In this answer the following claim is made for a $k$-th order multivariate polynomial $p:\mathbb R^n\to\mathbb R$, i.e., $p(x)=\sum_{|\alpha|\leq k} c_\alpha x^\alpha$ in multi-index notation (see remark B below).
Claim: If $$\frac{p(x)}{||x||^k}\to 0 \quad \text{ as } \quad x\to 0 \tag{1}$$ then $p=0$.
I'm trying to prove this, but I'm not gettig anywhere. The answer mentioned above justifies the claim by saying
Using (1) repeatedly with $k$ replaced by $0,1,2,…,k$ we find that $c_\alpha=0$ for all $\alpha$.
So let's see.

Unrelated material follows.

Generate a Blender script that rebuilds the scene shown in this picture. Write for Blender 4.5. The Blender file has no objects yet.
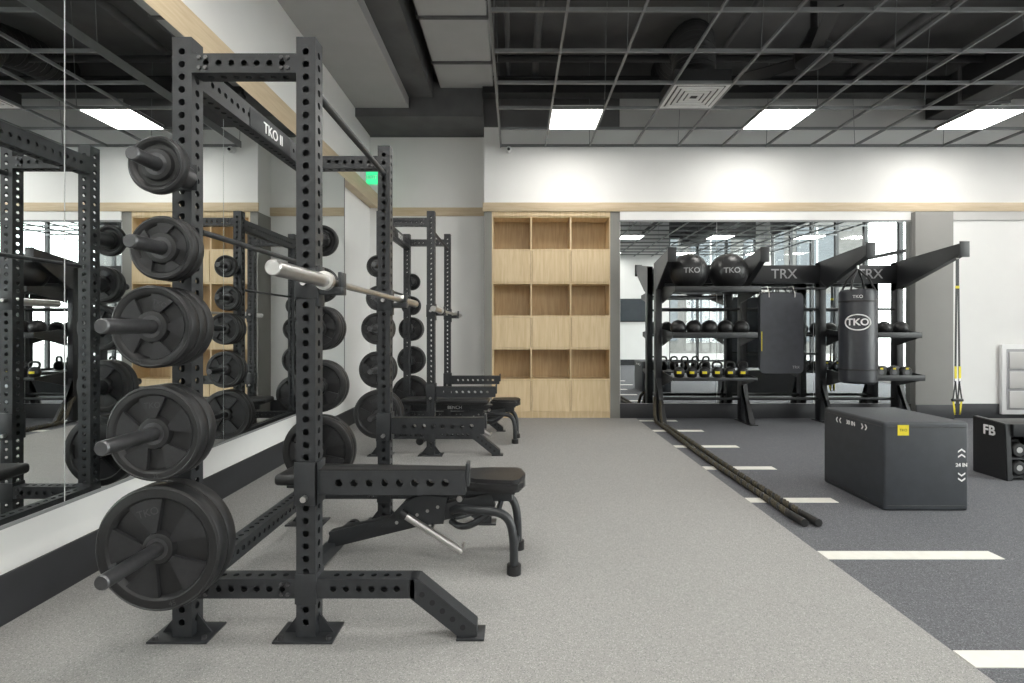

Taking $k=0$ in (1) yields $\frac{p(x)}{||x||}\to 0 $, or,
$$ \sum_{|\alpha|\leq k} c_\alpha \frac{x^\alpha}{||x||} \to 0 $$
The argument now should probably be that for $|\alpha|>1$ we have $\frac{x^\alpha}{||x||} \to 0$ (but I truly don't see how this follows), so that we are left with
$$ \sum_{|\alpha| =1} c_\alpha \frac{x^\alpha}{||x||} \to 0 $$
which should in turn imply (but again I don't see why) that $c_\alpha=0$ for each $\alpha$ with $|\alpha|=1$. Now we can consider (1) with $k=2$, do something similar, and continue in this fashion until we have shown that $c_\alpha=0$ for all $\alpha$.
I'm really stuck so I would appreciate any help! The reason that I want to prove this claim is that I want to prove uniqueness of the polynomial explansion of a $k$ times differentiable multivariable function.
Some remarks: A) The mentioned answer did not specify what norm $||x||$ is used, but I guess this makes no difference since all norms on $\mathbb R^n$ are equivalent. So we could e.g. take $||x||^2 = ||x_1||^2+ ||x_2||^2 + \dots + ||x_n||^2$ for concreteness.
B) In the multi-index notation, $\alpha = (\alpha_1,\dots,\alpha_n)$ and $x^\alpha\equiv x_1^{\alpha_1}x_2^{\alpha_2}\cdots x_n^{\alpha_n}$ and $|\alpha| \equiv |\alpha_1|+ |\alpha_2| + \dots + |\alpha_n|$.